Sentient in San Francisco – 18 August 2019

This Date in Art History: Born 18 September 1838 – Anton Mauve, a Dutch painter.

Below – “Wooded Landscape with a Standing Figure”; “Avenue in the Netherlands”; “Farm on a Country Road”; “The Return of the Flock”; “Morning Ride on the Beach.”

This Date in Literary History: Died 18 September 1980 – Katherine Anne Porter, an American novelist, journalist, essayist, short story writer, and recipient of the National Book Award and the Pulitzer Prize.

Some quotes from the work of Katherine Anne Porter:

“All life worth living is difficult, nobody promised us happiness; it is not a commodity you have earned, or shall ever earn. It is a by-product of brave living, and it never comes in the form we expect, or at the season we hoped for, or as the result of our planning for it.
“The past is never where you think you left it.”
“Perhaps the habit which distinguishes civilized people from others is that of discussion, exchange of opinion and ideas, the ability to differ without quarrelling, to say what you have to say civilly and then to listen civilly to another speaker.”
“You shouldn’t side-step suffering if you have to go through it to get where you’re going.”
“I will never again attempt to tell any young person what to do – the really gifted don’t need advice and the others can’t take it.”
“The real sin against life is to abuse and destroy beauty, even one’s own even more, one’s own, for that has been put in our care and we are responsible for its well-being.”

This Date in Art History: Died 18 September 1975 – Fairfield Porter, an American painter.

Below – “Sunrise on South Main Street”; “The Bedroom”; “Tree-lined Street”; “Spruce and Birch”; “Under the Elms”; “Twilight.”
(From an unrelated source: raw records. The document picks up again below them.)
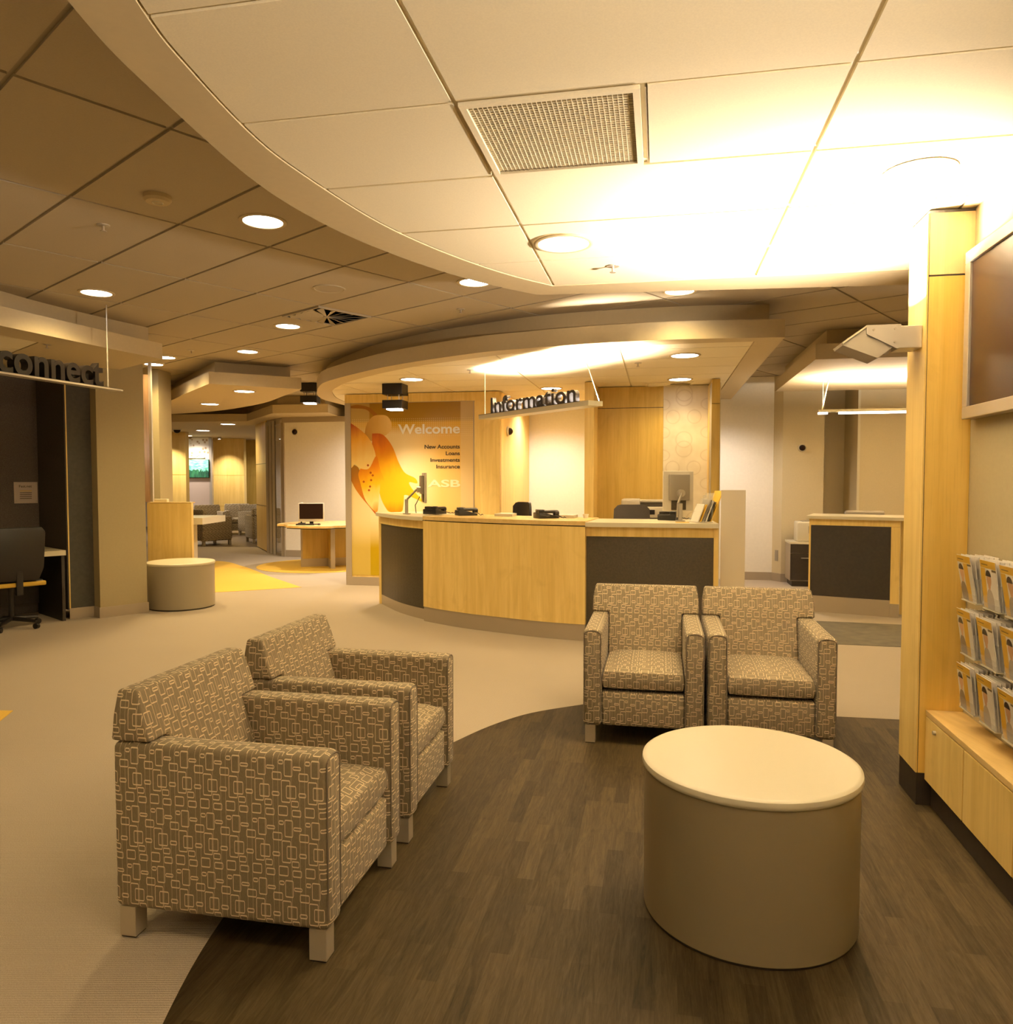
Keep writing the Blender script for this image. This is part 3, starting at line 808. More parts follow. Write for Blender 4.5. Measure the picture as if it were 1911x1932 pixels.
for px, py, lab in ((496, 417, 'large recessed downlight in the dark ceiling nearest the camera'), (182, 552, 'recessed downlight in the dark ceiling above the booth raft'),
                    (895, 532, 'recessed downlight in the dark ceiling just behind the curved raft edge'), (543, 615, 'recessed downlight in the dark ceiling left of the swirl vent'),
                    (467, 663, 'recessed downlight in the dark ceiling above the wave raft'), (312, 674, 'recessed downlight at the right corner of the booth raft'),
                    (290, 687, 'recessed downlight above the timber desk panel at the left'), (1282, 549, 'recessed downlight half hidden behind the back edge of the near raft')):
    g = G(px, py, ZC); downlight(g, ZC, lab, K_DOWN*(1.05 if px < 600 else .55), .115)
for p in ((-4.9, 3.0), (-2.6, 1.2), (-2.6, -.6), (4.6, 5.6), (3.7, 6.6), (-7.5, 10.4)):  # unseen fill lamps, added to lift the room outside the view
    downlight(p, ZC, 'added fill downlight in the dark tiled ceiling out of view', K_DOWN*(.45 if p[1] < 0 else .8), .115)
for px, py, lab in ((777, 716, 'downlight under the information raft above the welcome poster'), (993, 695, 'downlight under the information raft left of the sign glow'),
                    (1292, 671, 'large downlight under the information raft at its front right'), (1283, 716, 'downlight under the information raft in front of the patterned panel'),
                    (1040, 733, 'washed-out downlight under the information raft above the lettering')):
    g = G(px, py, ZR); downlight(g, ZR+.004, lab, K_DOWN*.62, .13)
for px, py, lab in ((461, 738, 'right downlight under the wave-shaped raft'), (396, 762, 'left downlight under the wave-shaped raft')):
    g = G(px, py, ZR); downlight(g, ZR, lab, K_DOWN*.9, .13)
for px, py, lab in ((430, 800, 'right round downlight under the lounge raft'), (383, 812, 'left round downlight under the lounge raft')):
    g = G(px, py, ZR); downlight(g, ZR, lab, K_DOWN*.8, .15)
for p, z_, k_, lab in (((2.86, 10.5), ZR+.004, 110, 'downlight under the information raft hidden behind the right-hand pillar'), ((-2.05, 13.35), ZC, 260, 'downlight in front of the white office wall, hidden behind the poster wall'),
                   ((-1.2, 11.6), ZR+.004, 90, 'added downlight brightening the staff area behind the poster wall'), ((.55, 11.7), ZR+.004, 120, 'added downlight brightening the white wall of the staff area'),
                   ((-8.72, 20.95), ZR, 150, 'bright lounge downlight right above the picture bay'), ((-10.0, 19.6), ZR, 200, 'added lounge fill downlight hidden behind the plaster pier'), ((-5.0, 20.6), ZR, 160, 'added lounge fill downlight hidden behind the timber wall'), ((-6.6, 22.6), ZR, 120, 'added far lounge fill downlight behind the timber wall')):
    downlight(p, z_, lab, k_*1.15, .12, col=PALE)  # staff-area and hidden lounge lamps are added to brighten those zones
# two wall washers of the lounge
for x, y, lab in ((-8.45, 18.7, 'small wall-washer lamp lighting the left lounge panel'), (-8.1, 21.6, 'small wall-washer lamp lighting the middle lounge panel'), (-5.05, 16.2, 'small wall-washer lamp at the timber wall corner')):
    t = thing('wall_washer', lab, 'light', (x, y, ZR), 0, 'small wall washers')
    MB().lathe([(.05, 0), (.05, -.03), (.035, -.06)], 16).obj('housing', m_silver, t, world=False)
    MB().lathe([(.034, -.0605), (.001, -.061)], 16).obj('lens', m_em, t, world=False)
    spot(t, (0, 0, -.07), 170, 80, .9, .03, WARM2, (.38, 0, 0))
# egg-crate grille
t = thing('air_return_grille', 'square egg-crate air grille set in the pale raft ceiling', 'vent', L(UA+.3, UB+.3, ZR+.004))
def lbox(mb, a0, a1, b0, b1, z0, z1):
    mb.prism([tuple(L(*p)[:2]) for p in ((a0, b0), (a1, b0), (a1, b1), (a0, b1))], z0, z1); return mb
a0, a1, b0, b1 = UA+.010, UA+.585, UB+.008, UB+.592
fr = MB(); w_ = .022
lbox(fr, a0, a1, b0, b0+w_, ZR-.004, ZR+.014); lbox(fr, a0, a1, b1-w_, b1, ZR-.004, ZR+.014)
lbox(fr, a0, a0+w_, b0+w_, b1-w_, ZR-.004, ZR+.014); lbox(fr, a1-w_, a1, b0+w_, b1-w_, ZR-.004, ZR+.014)
fr.obj('frame', m_tile_r, t)
gr = MB(); n = 33
for i in range(1, n):
    x = a0+w_+(a1-a0-2*w_)*i/n; y = b0+w_+(b1-b0-2*w_)*i/n
    lbox(gr, x-.0011, x+.0011, b0+w_, b1-w_, ZR+.004, ZR+.012); lbox(gr, a0+w_, a1-w_, y-.0009, y+.0009, ZR+.0045, ZR+.0110)
gr.obj('egg_crate', m_tile_r, t)
lbox(MB(), a0+w_, a1-w_, b0+w_, b1-w_, ZR+.0135, ZR+.0155).obj('duct', plain('duct_dark', (.05, .034, .018), .8), t)
lbox(MB(), UA+.60, UA+.604, UB+.02, UB+.58, ZR+.006, ZR+.0155).obj('slot', m_tee_d, t)
# swirl diffusers
def swirl(frm, a, b, z, label, mat, size=.3, dark=None):
    c = frm(a, b, z)
    ang = AM if frm is LM else AR
    t = thing('swirl_vent', label, 'vent', c, ang, 'square swirl air diffusers')
    f = MB(); s_ = size-.008
    f.box(-s_, s_, -s_, -s_+.02, -.008, .012); f.box(-s_, s_, s_-.02, s_, -.008, .012); f.box(-s_, -s_+.02, -s_+.02, s_-.02, -.008, .012); f.box(s_-.02, s_, -s_+.02, s_-.02, -.008, .012)
    f.obj('frame', mat, t, world=False)
    MB().box(-s_+.02, s_-.02, -s_+.02, s_-.02, .004, .01).obj('throat', m_black, t, world=False)
    MB().lathe([(.035, .003), (.03, -.012)], 20).obj('hub', mat, t, world=False)
    for k in range(16):
        an = 2*PI*k/16; ca, sa = math.cos(an), math.sin(an)
        R = (s_-.02)/max(abs(ca), abs(sa)); R = min(R, s_*1.2)-.012
        pw = Vector((-sa, ca, 0)); pr = Vector((ca, sa, 0)); wi, wo_ = .006, .030
        up = Vector((0, 0, 1))
        v = [pr*.035-pw*wi+up*.002-up*.008, pr*R-pw*wo_-up*.014, pr*R+pw*wo_+up*.003, pr*.035+pw*wi+up*.001]
        m_ = MB(); m_.hexa([q-up*.001 for q in v]+[q+up*.001 for q in v]); m_.obj('blade', mat, t, world=False)
g = G(616, 597, ZC); aa = round((g.dot(M1)-1.5485-.3)/.6)*.6+1.5485+.3; bb = g.dot(M2)
bb0 = math.floor((bb-3.3534)/1.2)*1.2+3.3534; bb = bb0+.3 if bb-bb0 < .6 else bb0+.9
swirl(LM, aa, bb, ZC-.004, 'square swirl air diffuser in the dark ceiling left of the information raft', m_tile)
g = G(1262, 727, ZR); swirl(L, *AB(g), ZR+.002, 'swirl air diffuser at the back of the information raft', m_tile_r)

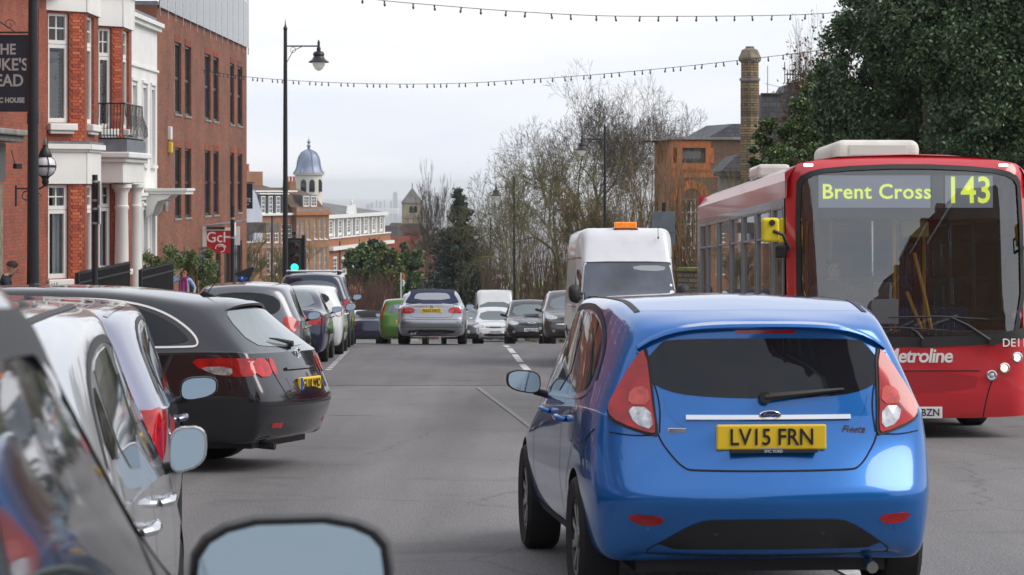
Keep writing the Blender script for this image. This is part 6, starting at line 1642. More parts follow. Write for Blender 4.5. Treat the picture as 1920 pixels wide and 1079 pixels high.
# church tower
ct = empty('church_tower', (XX(773, 420), 420, -30), R(8), 'square stone church tower with pyramid roof on the hillside', 'tower')
S2 = 420 / FPX
def zc2(py): return ZZ(py, 420) + 30
hw = 20.5 * S2 * .86
e = MB(); e.bb(-hw, -hw, 0, hw, hw, zc2(381)); e.build('tower_wall', mat('church_stone', (.30, .255, .175), .9, var=.3, vscale=.6), ct)
e = MB(); e.bb(-hw * 1.05, -hw * 1.05, zc2(409), hw * 1.05, hw * 1.05, zc2(407)); e.bb(-hw * 1.04, -hw * 1.04, zc2(382.5), hw * 1.04, hw * 1.04, zc2(380.9)); e.build('string_course', STONE, ct)
e = MB(); o_ = hw * 1.12; e.add([(-o_, -o_, zc2(381)), (o_, -o_, zc2(381)), (o_, o_, zc2(381)), (-o_, o_, zc2(381)), (0, 0, zc2(352))], [(0, 1, 4), (1, 2, 4), (2, 3, 4), (3, 0, 4), (3, 2, 1, 0)]); e.build('roof', mat('church_roof', (.13, .12, .12), .8, var=.2, vscale=1), ct)
e = MB(); e.tube([(0, 0, zc2(353)), (0, 0, zc2(344))], .07, 6); e.build('finial', BLACKP, ct)
for fx in (-.35, .35):
    e = MB(); e.prism([(fx - .3, zc2(399))] + [(fx + .3 * math.cos(t), zc2(391) + .4 * math.sin(t)) for t in np.linspace(math.pi, 0, 8)] + [(fx + .3, zc2(399))], -hw - .03, -hw + .1); e.build('belfry_opening', DARKIN, ct)
# white and red gabled houses beyond the crest on the right
for i, (x0, x1, yt, d, lb_) in enumerate(((893, 925, 524, 250, 'white rendered bay of the terrace beyond the crest, left of the lamp posts'), (922, 952, 506, 235, 'red brick house with white gable beyond the crest between two lamp posts'), (860, 893, 527, 262, 'white terraced house half hidden by the dark conifer'), (820, 862, 520, 275, 'red and white house behind the bare tree left of the conifer'))):
    F = FF('gabled_terrace_house', x0, d, x1, d + .6, -24, lb_, 'house', 'gabled houses beyond the crest')
    Hh = F.uz(x0, yt + 18)[1]; mid = F.L / 2
    ws_ = [(x0 + 4, yt + 22, x0 + 9, yt + 38), (x0 + 15, yt + 22, x0 + 20, yt + 38), (x0 + 4, yt + 46, x0 + 9, yt + 62), (x0 + 15, yt + 46, x0 + 20, yt + 62)]
    winbox(F, ws_, Hh, CREAM if i in (0, 2) else RB, back=7, rows=2, cols=1)
    e = MB(); e.prism([(0, Hh), (F.L, Hh), (mid, Hh + F.L * .55)], -.05, .3); e.build('gable', WHITEP if i != 3 else RB, F.root)
    e = MB(); e.quad((-.2, -.3, Hh - .05), (mid, -.3, Hh + F.L * .56), (mid, 7, Hh + F.L * .56), (-.2, 7, Hh - .05)); e.quad((mid, -.3, Hh + F.L * .56), (F.L + .2, -.3, Hh - .05), (F.L + .2, 7, Hh - .05), (mid, 7, Hh + F.L * .56)); e.build('roof', SLATE, F.root)
    fb(F, 'bay_wall', WHITEP, (F.L * .55, -.6, 0, F.L * .95, -.01, Hh - .3)); e = MB(); e.lathe([(.05, 0), (.2, .3), (.06, .5), (.14, .8), (.02, 1.1)], c=(mid, -.05, Hh + F.L * .56), n=8); e.build('finial', WHITEP, F.root)
# the valley and the far city
CITYM = mat('distant_city', (.22, .22, .23), .9, var=.4, vscale=.002)
rc = random.Random(3)
cy = MB()
for k in range(900):
    d = rc.uniform(1800, 8500); x = rc.uniform(-.14, .20) * d; w_c = rc.uniform(15, 70); h_c = rc.choice([6, 8, 9, 12, 18]); cy.box((x, d, zg(d) + h_c / 2), (w_c, rc.uniform(12, 40), h_c), rz=rc.uniform(0, 1.5))
cb = cy.build('distant_buildings', CITYM, uv=False); tag(cb, 'faint blue spread of city roofs in the valley', 'city', kind='stuff')
def tower_at(px_, py, w_px, d, lb_, nm='distant_tower'):
    e = MB(); b_ = zg(d); t_ = ZZ(py, d); w_ = w_px * d / FPX; e.box((0, 0, (t_ - b_) / 2), (w_, w_, t_ - b_)); e.box((0, 0, t_ - b_ + w_ * .1), (w_ * .6, w_ * .6, w_ * .2))
    o = e.build(nm, CITYM); o.location = (XX(px_, d), d, b_); tag(o, lb_, 'tower', 'towers on the hazy skyline')
for px_, py, wp_, lb_ in ((697, 381, 5, 'pale tower slab at the left end of the hazy skyline'), (706, 377, 3, 'thin tower third from left on the hazy skyline'), (713, 379, 4, 'squat tower left of the tallest shape on the hazy skyline'), (721, 376, 2.5, 'slim mast-like tower on the hazy skyline'), (733, 378, 4, 'tower just left of the tallest hazy tower'), (741, 362, 8, 'tallest broad tower on the hazy skyline'), (806, 358, 4, 'thin tall tower on the skyline right of the church'), (815, 352, 3, 'needle-like tower on the skyline above the bare tree'), (820, 362, 6, 'blunt tower right of the needle-like one'), (690, 384, 6, 'low wide block left end of the hazy skyline')):
    tower_at(px_, py, wp_, 6500 + px_, lb_)
e = MB(); d = 6000; e.box((0, 0, 0), (50 * d / FPX, 60, 9 * d / FPX)); o = e.build('stadium', mat('pale_stadium', (.7, .7, .7), .7)); o.location = (XX(722, d), d, ZZ(396, d)); tag(o, 'long pale stadium-like building below the hazy towers', 'stadium')

# ------------------------------------------------------------ right side buildings
F = FF('orange_trim_house', 1262, 128, 1420, 129, -12, 'brown brick house with orange arches and flat parapet behind leafless shoots')
H = F.uz(1262, 262)[1]
u_, zA = F.uz(1300, 372)
aw = F.rect(1276, 372, 1318, 560); aw2 = F.rect(1276, 278, 1322, 306)
wb_ = wall(F.L, 0, H, [aw, aw2], .2); n = len(wb_.v); wb_.v += [(F.L, 0, 0), (F.L, 9, 0), (F.L, 9, H), (F.L, 0, H), (0, 0, H), (0, 9, H)]; wb_.f += [[n, n + 1, n + 2, n + 3], [n + 4, n + 3, n + 2, n + 5]]; wb_.m += [0, 0]
DBR = brickmat('dark_brown_brick', (.20, .10, .065), (.14, .07, .05), (.14, .11, .09)); wb_.build('wall', DBR, F.root)
window(F.root, *aw, .15, WHITEP, 4, 8, .1, .06); farwin(F, aw2, m=DKFRAME, cols=1, rows=1)
ORB = brickmat('bright_orange_brick', (.62, .17, .035), (.50, .13, .03), (.30, .15, .08), stain=.25)
fb(F, 'orange_band', ORB, (0, -.04, F.uz(1262, 333)[1], F.L * .55, -.002, F.uz(1262, 318)[1]), (0, -.04, F.uz(1262, 316)[1], .35, -.002, H - .4), (aw2[0] - .3, -.04, aw2[3] + .01, aw2[2] + .3, -.002, aw2[3] + .35), (aw2[0] - .45, -.04, aw2[1], aw2[0] - .02, -.002, aw2[3]), (aw2[2] + .02, -.04, aw2[1], aw2[2] + .45, -.002, aw2[3]), (aw2[0] - .3, -.04, aw2[1] - .5, aw2[2] + .3, -.002, aw2[1] - .02))
cx_, cz_ = (aw[0] + aw[2]) / 2, aw[3] - .1; ra = (aw[2] - aw[0]) / 2
for k in range(14):
    a1 = math.pi * k / 14 + .01; a2 = math.pi * (k + 1) / 14 - .01; e = MB()
    e.prism([(cx_ + r_ * math.cos(a_2), cz_ + r_ * math.sin(a_2)) for r_, a_2 in ((ra, a1), (ra + .42, a1), (ra + .42, a2), (ra, a2))], -.06, .02); e.build('arch_stone', ORB, F.root)
fb(F, 'parapet_coping', STONE, (-.15, -.15, H + .002, F.L, .5, H + .14))
e = MB(); z0 = H + .14; u0 = F.uz(1345, 262)[0]; e.prism([(u0, z0), (F.L + 1, z0), (F.L + 1, z0 + .7), (u0 + 1.3, z0 + .7)], 1.5, 6); e.build('roof', SLATE, F.root)
G = FF('orange_side_wing', 1227, 139, 1261, 128, -12, 'orange brick side face with slit windows of the flat-topped house')
H2 = G.uz(1261, 262)[1]
winbox(G, [(1233, 282, 1236, 308), (1239.5, 282, 1242.5, 308), (1246, 282, 1249, 308)], H2, OB, back=.5, m=DKFRAME, cols=1, rows=1)
fb(G, 'side_window', WHITEP, (G.uz(1236, 400)[0], -.05, G.uz(1236, 480)[1], G.uz(1239, 400)[0], .1, G.uz(1236, 395)[1])); fb(G, 'parapet_coping', STONE, (-.1, -.15, H2 + .002, G.L + .1, .5, H2 + .14))
# yellow brick chimney
ch = empty('brick_chimney', (XX(1406, 95), 95, -9), 0, 'tall octagonal yellow brick chimney with stone cap against the sky', 'chimney')
s3 = 95 / FPX
def zk(py): return ZZ(py, 95) + 9
YBB = brickmat('yellow_chimney_brick', (.34, .25, .13), (.12, .08, .05), (.06, .055, .05), .30, .095, .014, .7, .4)
e = MB(); e.lathe([(17.5 * s3, 0), (17.5 * s3, zk(152)), (16.5 * s3, zk(148)), (16.5 * s3, zk(116))], n=8); e.build('shaft', YBB, ch)
e = MB(); e.lathe([(19.5 * s3, zk(152)), (19.5 * s3, zk(147))], n=8); e.build('collar', STONE, ch); e = MB(); e.lathe([(17 * s3, zk(118)), (21 * s3, zk(114)), (21.5 * s3, zk(109)), (19 * s3, zk(104)), (15 * s3, zk(94)), (8 * s3, zk(91)), (8 * s3, zk(87.5))], n=8); e.build('cap', mat('cap_stone', (.22, .18, .13), .9, var=.3, vscale=4, bump=.4), ch)
F = FF('slate_roof_house', 1428, 100, 1560, 100.05, -10, 'grey slate-roofed villa with iron roof cresting behind the evergreen tree')
e = MB(); e.prism([F.uz(1428, 215), F.uz(1428, 177), F.uz(1466, 178), F.uz(1478, 158), F.uz(1545, 158), F.uz(1572, 250), F.uz(1572, 300), F.uz(1428, 300)], 0, 3); e.build('roof', SLATE, F.root)
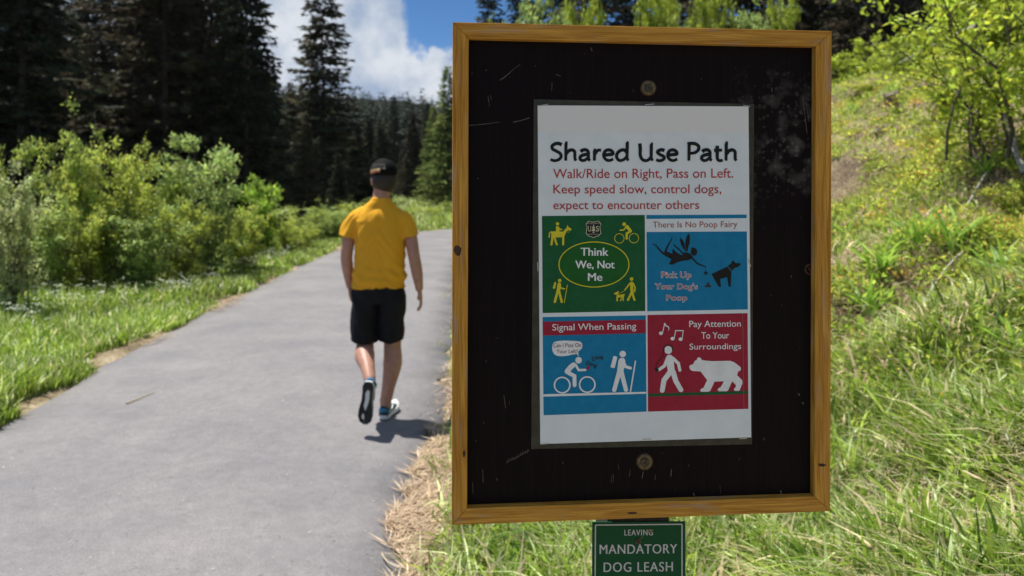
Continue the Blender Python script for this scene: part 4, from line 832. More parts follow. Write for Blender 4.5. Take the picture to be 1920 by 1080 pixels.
for px, py, Y, k, w, lb in [(545, 150, 44, 1, 1, 'mid height dark spruce close left of the tall lone pine'), (572, 215, 50, 4, 1.3, 'low spruce at the left foot of the tall lone pine'), (640, 215, 52, 1, 1.1, 'shaded spruce just right of the tall lone pine'), (670, 290, 48, 4, 1.3, 'short spruce behind the left shoulder of the walker'),
                            (688, 232, 78, 1, 1.2, 'distant spruce straight above the cap of the walker'), (737, 178, 70, 4, 1.35, 'pointed dark spruce rising right behind the walker, tallest of the far trees'), (712, 215, 88, 1, 1.2, 'far spruce close left of the tallest far spruce'), (768, 235, 92, 4, 1.2, 'far slim spruce close right of the tallest far spruce'),
                            (575, 225, 27, 1, 1.3, 'shaded spruce with low branches in the gap between the bright sapling and the walker'), (634, 285, 31, 0, 1.4, 'broad low spruce just left of the head of the walker'), (668, 228, 47, 0, 1.5, 'olive spruce overlapping the right side of the tall lone pine'), (722, 245, 60, 0, 1.4, 'broad spruce directly behind the cap, below the tallest far spruce'), (692, 212, 54, 0, 1.3, 'tall dark spruce rising left of the cap, nearer than the hillside'), (772, 205, 56, 1, 1.3, 'tall dark spruce between the tallest far spruce and the light green fir'), (715, 232, 47, 0, 1.3, 'dark spruce right above the cap, nearer than its neighbours'), (520, 235, 38, 1, 1.2, 'shaded spruce at the right foot of the large dark spruce'), (590, 260, 36, 0, 1.1, 'low dark spruce in front of the trunk of the tall lone pine'), (655, 250, 62, 0, 1.3, 'olive spruce in the gap between the lone pine and the cap of the walker'), (698, 285, 55, 1, 1.3, 'lower spruce right behind the cap of the walker'), (752, 285, 58, 1, 1.3, 'lower spruce to the right of the head of the walker'), (782, 240, 62, 0, 1.3, 'full spruce right of the tallest far spruce'), (800, 190, 68, 4, 1.3, 'dark slim spruce at the path bend left of the light green fir'), (620, 330, 42, 4, 1.5, 'small spruce low at the left path edge in the distance')]:
    tree_at(px, py, Y, k, lb, 'far conifers along the path', w)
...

This Date in Literary History: Died 18 September 1951 – Gelett Burgess, an American poet, humorist, and the author of nonsense verse.

“The Purple Cow”
by Gelett Burgess

I never saw a Purple Cow,
I never hope to see one,
But I can tell you, anyhow,
I’d rather see than be one!

Contemporary Italian Art – Roberto Lacentra

Below – “Composizione di vasi anni 50/60”; “Medusa”; “Sea horses”; “Pesce grande mangia pesce piccolo”; “Three Fishes”; “The fortress of the pirates.”

This Date in Literary History: Died 18 September 1964 – Sean O’Casey, an Irish dramatist and memoirist.

Some quotes from the work of Sean O’Casey:

“All the world’s a stage and most of us are desperately unrehearsed.
“There’s nothing so passionate as a vested interest disguised as an intellectual conviction.”
“That’s the Irish all over — they treat a joke as a serious thing and a serious thing as a joke.”
“Laughter is wine for the soul – laughter soft, or loud and deep, tinged through with seriousness – the hilarious declaration made by man that life is worth living.”
“Politics – I don’t know why, but they seem to have a tendency to separate us, to keep us from one another, while nature is always and ever making efforts to bring us together.”
“It’s my rule never to lose me temper till it would be detrimental to keep it.”
“To me life is simply an invitation to live.”
“Here, with whitened hair, desires failing, strength ebbing out of him, with the sun gone down and with only the serenity and the calm warning of the evening star left to him, he drank to Life, to all it had been, to what it was, to what it would be. Hurrah!”
“I have found life an enjoyable, enchanting, active, and sometime terrifying experience, and I’ve enjoyed it completely. A lament in one ear, maybe, but always a song in the other.”

Contemporary French Art – Isabelle Joubert

Below – “The ‘hippie chic’ girl”; “Like a sunflower”; “Sky above me, earth below me”; “When I’m silent.”

A Poem for Today

“Night Dive”
By Sam Green

Down here, no light but what we carry with us.
Everywhere we point our hands we scrawl
color: bulging eyes, spines, teeth or clinging tentacles.
At negative buoyancy, when heavy hands
seem to grasp & pull us down, we let them,

we don’t inflate our vests, but let the scrubbed cheeks
of rocks slide past in amniotic calm.
At sixty feet we douse our lights, cemented
by the weight of the dark, of water, the grip
of the sea’s absolute silence.  Our groping

hands brush the open mouths of anemones,
which shower us in particles of phosphor
radiant as halos.  As in meditation,
or in deepest prayer,
there is no knowing what we will see.